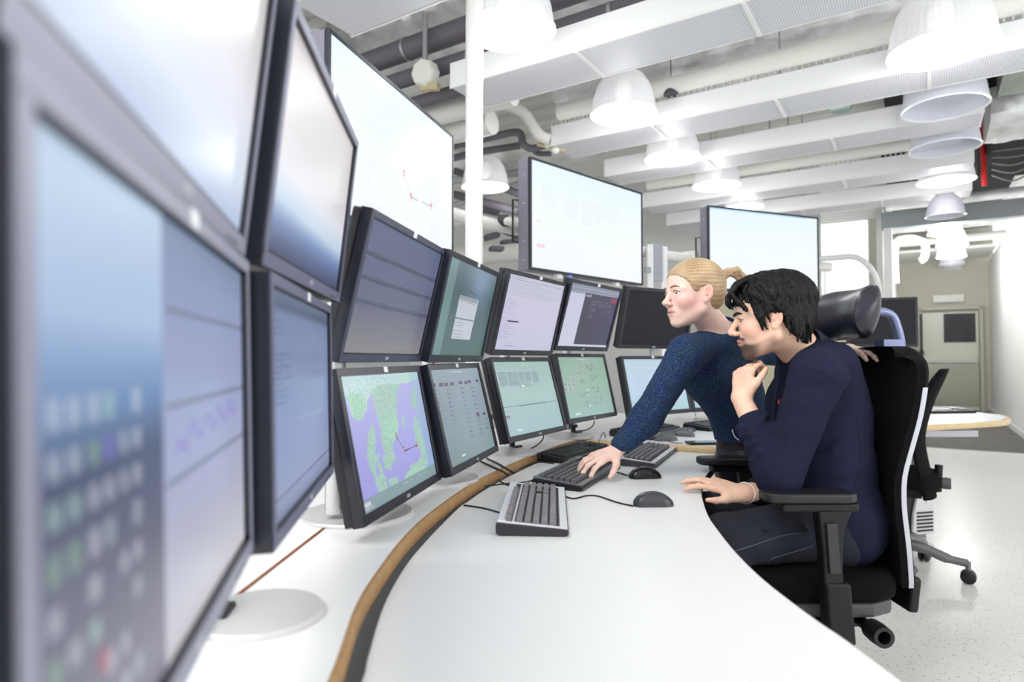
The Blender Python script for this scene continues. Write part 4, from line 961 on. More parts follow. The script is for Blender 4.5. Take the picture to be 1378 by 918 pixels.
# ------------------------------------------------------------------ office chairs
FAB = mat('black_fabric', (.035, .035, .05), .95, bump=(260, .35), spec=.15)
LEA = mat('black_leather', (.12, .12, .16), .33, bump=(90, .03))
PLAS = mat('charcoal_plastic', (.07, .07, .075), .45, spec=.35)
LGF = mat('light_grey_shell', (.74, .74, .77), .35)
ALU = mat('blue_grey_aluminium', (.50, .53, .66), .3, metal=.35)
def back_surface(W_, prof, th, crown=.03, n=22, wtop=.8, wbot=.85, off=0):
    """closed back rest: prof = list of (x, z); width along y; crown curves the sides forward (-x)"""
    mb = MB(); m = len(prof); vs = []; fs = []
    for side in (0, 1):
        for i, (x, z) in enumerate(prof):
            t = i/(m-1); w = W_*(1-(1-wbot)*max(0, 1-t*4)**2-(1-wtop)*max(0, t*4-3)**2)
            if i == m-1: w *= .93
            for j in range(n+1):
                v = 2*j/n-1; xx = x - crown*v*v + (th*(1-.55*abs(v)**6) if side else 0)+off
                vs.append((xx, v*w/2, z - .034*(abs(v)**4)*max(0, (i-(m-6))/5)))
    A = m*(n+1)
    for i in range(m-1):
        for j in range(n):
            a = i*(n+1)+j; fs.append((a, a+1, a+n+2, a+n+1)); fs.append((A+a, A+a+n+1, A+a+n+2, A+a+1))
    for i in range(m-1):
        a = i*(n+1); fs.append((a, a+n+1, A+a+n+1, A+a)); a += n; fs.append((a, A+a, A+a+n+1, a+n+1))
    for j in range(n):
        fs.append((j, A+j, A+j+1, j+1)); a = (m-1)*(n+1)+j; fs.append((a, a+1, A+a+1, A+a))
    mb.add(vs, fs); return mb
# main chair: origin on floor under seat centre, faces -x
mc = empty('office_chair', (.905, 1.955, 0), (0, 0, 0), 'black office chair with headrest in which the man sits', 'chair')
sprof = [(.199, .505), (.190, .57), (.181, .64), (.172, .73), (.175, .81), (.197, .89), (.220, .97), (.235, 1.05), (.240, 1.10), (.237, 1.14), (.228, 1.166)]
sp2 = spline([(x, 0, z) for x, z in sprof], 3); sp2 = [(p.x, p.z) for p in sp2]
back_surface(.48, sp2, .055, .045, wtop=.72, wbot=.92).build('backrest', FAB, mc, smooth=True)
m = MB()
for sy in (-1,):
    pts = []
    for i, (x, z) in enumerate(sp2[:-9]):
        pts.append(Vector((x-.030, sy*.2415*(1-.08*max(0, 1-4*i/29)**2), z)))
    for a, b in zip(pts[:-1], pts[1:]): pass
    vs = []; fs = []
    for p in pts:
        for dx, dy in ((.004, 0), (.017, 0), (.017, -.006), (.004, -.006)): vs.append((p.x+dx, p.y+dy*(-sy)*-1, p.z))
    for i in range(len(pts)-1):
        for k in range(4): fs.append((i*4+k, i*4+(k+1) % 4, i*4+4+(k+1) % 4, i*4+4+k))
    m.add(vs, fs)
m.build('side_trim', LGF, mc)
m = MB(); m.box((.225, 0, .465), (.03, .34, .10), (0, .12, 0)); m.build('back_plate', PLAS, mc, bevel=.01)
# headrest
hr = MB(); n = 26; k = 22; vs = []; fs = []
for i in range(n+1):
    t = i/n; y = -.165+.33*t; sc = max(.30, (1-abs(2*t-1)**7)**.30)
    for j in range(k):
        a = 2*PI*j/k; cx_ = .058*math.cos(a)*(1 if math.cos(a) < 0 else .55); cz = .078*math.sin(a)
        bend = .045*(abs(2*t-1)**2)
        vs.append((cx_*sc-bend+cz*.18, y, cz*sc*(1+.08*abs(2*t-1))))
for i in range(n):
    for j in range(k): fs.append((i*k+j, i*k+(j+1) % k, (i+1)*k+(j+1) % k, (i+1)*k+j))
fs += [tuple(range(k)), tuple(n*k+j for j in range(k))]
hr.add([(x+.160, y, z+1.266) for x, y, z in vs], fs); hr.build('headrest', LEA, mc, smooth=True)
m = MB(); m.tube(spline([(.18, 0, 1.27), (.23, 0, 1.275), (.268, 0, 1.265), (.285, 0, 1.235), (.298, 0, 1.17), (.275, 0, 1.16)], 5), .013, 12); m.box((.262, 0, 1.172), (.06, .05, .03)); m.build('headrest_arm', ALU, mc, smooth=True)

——

> _What the exercise asks_: Reproduce the material above in full, exactly, with no images.

> _Exercise response_:
The Blender Python script for this scene continues. Write part 4, from line 961 on. More parts follow. The script is for Blender 4.5. Take the picture to be 1378 by 918 pixels.
# ------------------------------------------------------------------ office chairs
FAB = mat('black_fabric', (.035, .035, .05), .95, bump=(260, .35), spec=.15)
LEA = mat('black_leather', (.12, .12, .16), .33, bump=(90, .03))
PLAS = mat('charcoal_plastic', (.07, .07, .075), .45, spec=.35)
LGF = mat('light_grey_shell', (.74, .74, .77), .35)
ALU = mat('blue_grey_aluminium', (.50, .53, .66), .3, metal=.35)
def back_surface(W_, prof, th, crown=.03, n=22, wtop=.8, wbot=.85, off=0):
    """closed back rest: prof = list of (x, z); width along y; crown curves the sides forward (-x)"""
    mb = MB(); m = len(prof); vs = []; fs = []
    for side in (0, 1):
        for i, (x, z) in enumerate(prof):
            t = i/(m-1); w = W_*(1-(1-wbot)*max(0, 1-t*4)**2-(1-wtop)*max(0, t*4-3)**2)
            if i == m-1: w *= .93
            for j in range(n+1):
                v = 2*j/n-1; xx = x - crown*v*v + (th*(1-.55*abs(v)**6) if side else 0)+off
                vs.append((xx, v*w/2, z - .034*(abs(v)**4)*max(0, (i-(m-6))/5)))
    A = m*(n+1)
    for i in range(m-1):
        for j in range(n):
            a = i*(n+1)+j; fs.append((a, a+1, a+n+2, a+n+1)); fs.append((A+a, A+a+n+1, A+a+n+2, A+a+1))
    for i in range(m-1):
        a = i*(n+1); fs.append((a, a+n+1, A+a+n+1, A+a)); a += n; fs.append((a, A+a, A+a+n+1, a+n+1))
    for j in range(n):
        fs.append((j, A+j, A+j+1, j+1)); a = (m-1)*(n+1)+j; fs.append((a, a+1, A+a+1, A+a))
    mb.add(vs, fs); return mb
# main chair: origin on floor under seat centre, faces -x
mc = empty('office_chair', (.905, 1.955, 0), (0, 0, 0), 'black office chair with headrest in which the man sits', 'chair')
sprof = [(.199, .505), (.190, .57), (.181, .64), (.172, .73), (.175, .81), (.197, .89), (.220, .97), (.235, 1.05), (.240, 1.10), (.237, 1.14), (.228, 1.166)]
sp2 = spline([(x, 0, z) for x, z in sprof], 3); sp2 = [(p.x, p.z) for p in sp2]
back_surface(.48, sp2, .055, .045, wtop=.72, wbot=.92).build('backrest', FAB, mc, smooth=True)
m = MB()
for sy in (-1,):
    pts = []
    for i, (x, z) in enumerate(sp2[:-9]):
        pts.append(Vector((x-.030, sy*.2415*(1-.08*max(0, 1-4*i/29)**2), z)))
    for a, b in zip(pts[:-1], pts[1:]): pass
    vs = []; fs = []
    for p in pts:
        for dx, dy in ((.004, 0), (.017, 0), (.017, -.006), (.004, -.006)): vs.append((p.x+dx, p.y+dy*(-sy)*-1, p.z))
    for i in range(len(pts)-1):
        for k in range(4): fs.append((i*4+k, i*4+(k+1) % 4, i*4+4+(k+1) % 4, i*4+4+k))
    m.add(vs, fs)
m.build('side_trim', LGF, mc)
m = MB(); m.box((.225, 0, .465), (.03, .34, .10), (0, .12, 0)); m.build('back_plate', PLAS, mc, bevel=.01)
# headrest
hr = MB(); n = 26; k = 22; vs = []; fs = []
for i in range(n+1):
    t = i/n; y = -.165+.33*t; sc = max(.30, (1-abs(2*t-1)**7)**.30)
    for j in range(k):
        a = 2*PI*j/k; cx_ = .058*math.cos(a)*(1 if math.cos(a) < 0 else .55); cz = .078*math.sin(a)
        bend = .045*(abs(2*t-1)**2)
        vs.append((cx_*sc-bend+cz*.18, y, cz*sc*(1+.08*abs(2*t-1))))
for i in range(n):
    for j in range(k): fs.append((i*k+j, i*k+(j+1) % k, (i+1)*k+(j+1) % k, (i+1)*k+j))
fs += [tuple(range(k)), tuple(n*k+j for j in range(k))]
hr.add([(x+.160, y, z+1.266) for x, y, z in vs], fs); hr.build('headrest', LEA, mc, smooth=True)
m = MB(); m.tube(spline([(.18, 0, 1.27), (.23, 0, 1.275), (.268, 0, 1.265), (.285, 0, 1.235), (.298, 0, 1.17), (.275, 0, 1.16)], 5), .013, 12); m.box((.262, 0, 1.172), (.06, .05, .03)); m.build('headrest_arm', ALU, mc, smooth=True)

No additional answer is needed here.